Give the listing again in full, exactly as written.
_ _ _ _ _
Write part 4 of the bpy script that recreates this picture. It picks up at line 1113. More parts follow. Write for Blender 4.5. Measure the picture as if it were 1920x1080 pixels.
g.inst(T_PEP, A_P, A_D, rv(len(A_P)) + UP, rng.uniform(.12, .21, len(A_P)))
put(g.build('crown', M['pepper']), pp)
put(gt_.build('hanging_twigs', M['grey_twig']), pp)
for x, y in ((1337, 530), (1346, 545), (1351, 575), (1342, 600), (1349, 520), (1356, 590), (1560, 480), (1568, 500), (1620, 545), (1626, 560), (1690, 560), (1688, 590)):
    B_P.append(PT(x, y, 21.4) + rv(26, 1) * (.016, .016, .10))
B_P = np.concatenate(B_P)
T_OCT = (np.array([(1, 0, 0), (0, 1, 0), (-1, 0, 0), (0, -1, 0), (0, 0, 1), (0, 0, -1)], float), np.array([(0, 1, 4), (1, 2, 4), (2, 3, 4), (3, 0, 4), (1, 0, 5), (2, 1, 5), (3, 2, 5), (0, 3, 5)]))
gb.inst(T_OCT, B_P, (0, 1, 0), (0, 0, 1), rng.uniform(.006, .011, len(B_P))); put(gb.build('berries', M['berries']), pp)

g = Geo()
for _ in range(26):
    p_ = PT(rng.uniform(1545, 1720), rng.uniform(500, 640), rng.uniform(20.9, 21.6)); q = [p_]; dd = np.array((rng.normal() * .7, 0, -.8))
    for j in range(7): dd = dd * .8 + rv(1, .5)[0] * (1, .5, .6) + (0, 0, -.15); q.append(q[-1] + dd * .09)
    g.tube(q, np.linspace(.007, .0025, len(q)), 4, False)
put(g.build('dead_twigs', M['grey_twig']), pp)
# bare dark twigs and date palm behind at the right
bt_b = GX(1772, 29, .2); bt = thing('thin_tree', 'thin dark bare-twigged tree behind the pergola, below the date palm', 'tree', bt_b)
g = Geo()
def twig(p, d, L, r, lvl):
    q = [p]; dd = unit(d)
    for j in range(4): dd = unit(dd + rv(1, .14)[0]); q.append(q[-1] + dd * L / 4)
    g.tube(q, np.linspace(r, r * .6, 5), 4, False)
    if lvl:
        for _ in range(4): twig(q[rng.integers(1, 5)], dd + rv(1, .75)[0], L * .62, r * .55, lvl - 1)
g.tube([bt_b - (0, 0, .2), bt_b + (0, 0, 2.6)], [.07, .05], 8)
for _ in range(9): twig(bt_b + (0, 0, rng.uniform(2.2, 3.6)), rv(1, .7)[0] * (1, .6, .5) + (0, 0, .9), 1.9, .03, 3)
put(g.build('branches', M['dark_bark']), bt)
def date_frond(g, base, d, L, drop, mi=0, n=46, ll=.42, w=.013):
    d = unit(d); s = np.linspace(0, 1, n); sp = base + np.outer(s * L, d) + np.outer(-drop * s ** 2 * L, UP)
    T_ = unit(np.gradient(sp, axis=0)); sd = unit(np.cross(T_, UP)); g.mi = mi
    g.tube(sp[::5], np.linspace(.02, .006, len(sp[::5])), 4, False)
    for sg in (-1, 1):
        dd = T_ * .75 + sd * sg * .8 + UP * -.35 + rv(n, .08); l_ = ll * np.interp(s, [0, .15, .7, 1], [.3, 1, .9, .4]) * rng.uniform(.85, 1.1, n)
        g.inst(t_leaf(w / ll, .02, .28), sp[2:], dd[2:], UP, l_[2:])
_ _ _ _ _
SOLUTION FOR THIS PROBLEM:
Write part 4 of the bpy script that recreates this picture. It picks up at line 1113. More parts follow. Write for Blender 4.5. Measure the picture as if it were 1920x1080 pixels.
g.inst(T_PEP, A_P, A_D, rv(len(A_P)) + UP, rng.uniform(.12, .21, len(A_P)))
put(g.build('crown', M['pepper']), pp)
put(gt_.build('hanging_twigs', M['grey_twig']), pp)
for x, y in ((1337, 530), (1346, 545), (1351, 575), (1342, 600), (1349, 520), (1356, 590), (1560, 480), (1568, 500), (1620, 545), (1626, 560), (1690, 560), (1688, 590)):
    B_P.append(PT(x, y, 21.4) + rv(26, 1) * (.016, .016, .10))
B_P = np.concatenate(B_P)
T_OCT = (np.array([(1, 0, 0), (0, 1, 0), (-1, 0, 0), (0, -1, 0), (0, 0, 1), (0, 0, -1)], float), np.array([(0, 1, 4), (1, 2, 4), (2, 3, 4), (3, 0, 4), (1, 0, 5), (2, 1, 5), (3, 2, 5), (0, 3, 5)]))
gb.inst(T_OCT, B_P, (0, 1, 0), (0, 0, 1), rng.uniform(.006, .011, len(B_P))); put(gb.build('berries', M['berries']), pp)

g = Geo()
for _ in range(26):
    p_ = PT(rng.uniform(1545, 1720), rng.uniform(500, 640), rng.uniform(20.9, 21.6)); q = [p_]; dd = np.array((rng.normal() * .7, 0, -.8))
    for j in range(7): dd = dd * .8 + rv(1, .5)[0] * (1, .5, .6) + (0, 0, -.15); q.append(q[-1] + dd * .09)
    g.tube(q, np.linspace(.007, .0025, len(q)), 4, False)
put(g.build('dead_twigs', M['grey_twig']), pp)
# bare dark twigs and date palm behind at the right
bt_b = GX(1772, 29, .2); bt = thing('thin_tree', 'thin dark bare-twigged tree behind the pergola, below the date palm', 'tree', bt_b)
g = Geo()
def twig(p, d, L, r, lvl):
    q = [p]; dd = unit(d)
    for j in range(4): dd = unit(dd + rv(1, .14)[0]); q.append(q[-1] + dd * L / 4)
    g.tube(q, np.linspace(r, r * .6, 5), 4, False)
    if lvl:
        for _ in range(4): twig(q[rng.integers(1, 5)], dd + rv(1, .75)[0], L * .62, r * .55, lvl - 1)
g.tube([bt_b - (0, 0, .2), bt_b + (0, 0, 2.6)], [.07, .05], 8)
for _ in range(9): twig(bt_b + (0, 0, rng.uniform(2.2, 3.6)), rv(1, .7)[0] * (1, .6, .5) + (0, 0, .9), 1.9, .03, 3)
put(g.build('branches', M['dark_bark']), bt)
def date_frond(g, base, d, L, drop, mi=0, n=46, ll=.42, w=.013):
    d = unit(d); s = np.linspace(0, 1, n); sp = base + np.outer(s * L, d) + np.outer(-drop * s ** 2 * L, UP)
    T_ = unit(np.gradient(sp, axis=0)); sd = unit(np.cross(T_, UP)); g.mi = mi
    g.tube(sp[::5], np.linspace(.02, .006, len(sp[::5])), 4, False)
    for sg in (-1, 1):
        dd = T_ * .75 + sd * sg * .8 + UP * -.35 + rv(n, .08); l_ = ll * np.interp(s, [0, .15, .7, 1], [.3, 1, .9, .4]) * rng.uniform(.85, 1.1, n)
        g.inst(t_leaf(w / ll, .02, .28), sp[2:], dd[2:], UP, l_[2:])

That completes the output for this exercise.